Modern records are just so damn opaque. We can’t stand that sound. It drives us crazy. Important musical information — the kind we hear on even second-rate regular pressings — is simply nowhere to be found. That audiophiles as a group — including those that pass themselves off as champions of analog in the audio press — do not notice these failings does not speak well for either their equipment or their critical listening skills.
It is our contention that no one alive today is capable of making records that sound as good as the vintage ones we sell.
UPDATE 2025
The guy who cut this pressing sometime this century did a great job — it sounds like a vintage record, and better than any of the vintage pressings of the title we have ever played — but we don’t know who it is because he wasn’t credited on the jacket for his mastering!
Perhaps we should be more clear and say that it is the Big Name mastering engineers who can’t seem to cut a good record these days,
Once you hear our Hot Stamper pressings, those 180 gram records you own may never sound right to you again. They sure don’t sound right to us, but we are in the enviable position of being able to play the best properly-cleaned older pressings (reissues included) side by side with the newer ones.
This allows the faults of the current reissues to become much more recognizable, to the point of actually being quite obvious. When you can hear the different pressings that way, head to head, there really is no comparison.
A Lost Cause
The wonderful vintage disc we are offering here will surely shame 100% of the Heavy Vinyl pressings ever made, as no Heavy Vinyl pressing — not one — has ever sounded especially transparent orspacious to us when played against the best Golden Age recordings, whether pressed back in the day or twenty years later.

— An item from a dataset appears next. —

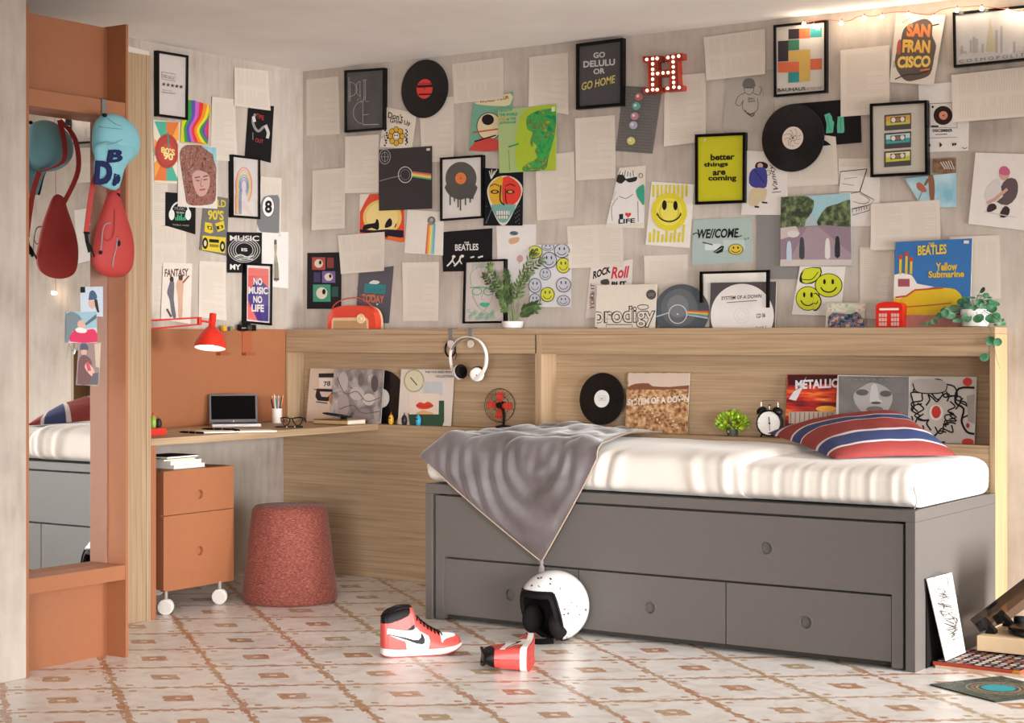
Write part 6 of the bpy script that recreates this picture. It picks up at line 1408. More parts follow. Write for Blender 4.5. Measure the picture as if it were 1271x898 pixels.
m = MB(); m.ball(g + V((0, 0, .014)), .0155, .013, .014, flat('#d9602c', .4), 18, 12); link('body', m, t, smooth=True); m = MB(); m.lathe([(.003, 0), (.0016, .010), (.0001, .011)], g + V((0, 0, .027)), (0, 0, 1), flat('#6b7a3a', .6), 10); link('stalk', m, t, smooth=True)
m = MB(); q = g - FW*.0135 + V((0, 0, .014)); m.obox(q, RT*.009, FW*.001, V((0, 0, .003)), flat('#e6cfae', .5)); link('mouth', m, t)
# red box with two little figures
b = Z(200, 541); r1 = V((0, 1, 0)); rb = V((b.x - .05, b.y + .0, ZD))
t = thing('toy_box', 'flat red box at the left end of the desk by the wardrobe', 'box', rb)
m = MB(); m.box(rb.x - .045, rb.x + .045, -1.635, -1.635 + .215, ZD, ZD + .030, flat('#d8352a', .35)); link('box_body', m, t, bevel=.0015)
bz = atx(211, 541, rb.x + .045)
for dy, col, lab, hat in ((.0, '#8fb03a', 'green toy figure with a red tip on the flat red box', '#c8402c'), (.040, '#2b2725', 'dark toy figure beside the green one on the red box', '#8a6a3c')):
    bb = V((rb.x - .005, atx(191 if dy == 0 else 198, 531, rb.x).y, ZD + .030)); k = thing('toy_figure', lab, 'toy', bb, 'little figures on the red box')
    m = MB(); hh = 1.25 if dy == 0 else .95; m.lathe([(.0001, 0), (.010, .001), (.0135, .012*hh), (.013, .026*hh), (.008, .040*hh), (.0001, .044*hh)], bb, (0, 0, 1), flat(col, .4), 20, False); link('body', m, k, smooth=True)
    m = MB(); m.ball(bb + V((0, 0, .047*hh)), .005, .005, .006, flat(hat, .4), 12, 8); link('hat', m, k, smooth=True)
# notebook, papers, pens
nb = Z(292, 536.5); r = (RT*.92 + FW*.38).normalized(); bk = V((-r.y, r.x, 0))
t = thing('spiral_notebook', 'open white spiral notebook lying in front of the laptop', 'notebook', nb)
m = MB(); m.obox(nb + r*.085 + V((0, 0, .003)), r*.085, bk*.06, V((0, 0, .003)), whitep); m.obox(nb - r*.085 + V((0, 0, .003)), r*.083, bk*.06, V((0, 0, .003)), whitep); link('pages', m, t)
m = MB()
for i in range(16): 
    c0 = nb + bk*(.055 - i*.0073) + V((0, 0, .0078)); m.tube([c0 + r*.007*cos(a_) + V((0, 0, .006*sin(a_))) for a_ in [2*pi*j/12 for j in range(12)]], .0011, black, 5, True)
link('spiral_binding', m, t, smooth=True)
pcount = 0
for (xa, ya, xb, yb, lab) in ((222, 536.3, 272, 538.6, 'black fountain pen with a gold clip at the front of the desk'), (250, 532.5, 300, 533.5, 'black pen with an orange band lying behind the fountain pen'), (340, 530.5, 376, 530, 'short dark pencil lying under the eyeglasses')):
    a_ = Z(xa, ya, ZD + .010); b_ = Z(xb, yb, ZD + .010); b_ = a_ + (b_-a_).normalized()*min(.15, (b_-a_).length); t = thing('pen', lab, 'pen', (a_+b_)/2 - V((0, 0, .004)), 'pens on the desk'); ax = (b_-a_); L = ax.length
    m = MB(); m.lathe([(.0008, 0), (.0035, .012), (.0048, .03), (.0052, L*.5), (.0050, L*.95), (.003, L)], a_, ax, blacks, 14); link('barrel', m, t, smooth=True)
    m = MB(); m.cyl(a_ + ax*.42, a_ + ax*.45, .0056, flat('#c9a03a' if pcount != 1 else '#c8742c', .3, .8)); m.cyl(a_ + ax*.70, a_ + ax*.72, .0056, flat('#c9a03a', .3, .8)); link('ring', m, t, smooth=True); pcount += 1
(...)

Many of the major labels were producing superb classical records well into the 70s.
By the 90s no one — and we really do mean no one — could manage to make a record that compares with them.
Precisely the reason we stopped carrying The Modern LP Pressing — it just can’t compete with good vintage vinyl, assuming that the vinyl in question has been properly mastered, pressed and cleaned.
This is of course something we would never assume — we clean the records and play them and that’s how we find out whether they are any good or not. There is no other way to do it — for any record from any era — despite what you may read elsewhere.
Mozart’s Symphonies
In an article about the Jupiter Symphony, Sir George Grove wrote that “it is for the finale that Mozart has reserved all the resources of his science, and all the power, which no one seems to have possessed to the same degree with himself, of concealing that science, and making it the vehicle for music as pleasing as it is learned. Nowhere has he achieved more.”
Of the piece as a whole, he wrote that “It is the greatest orchestral work of the world which preceded the French Revolution.”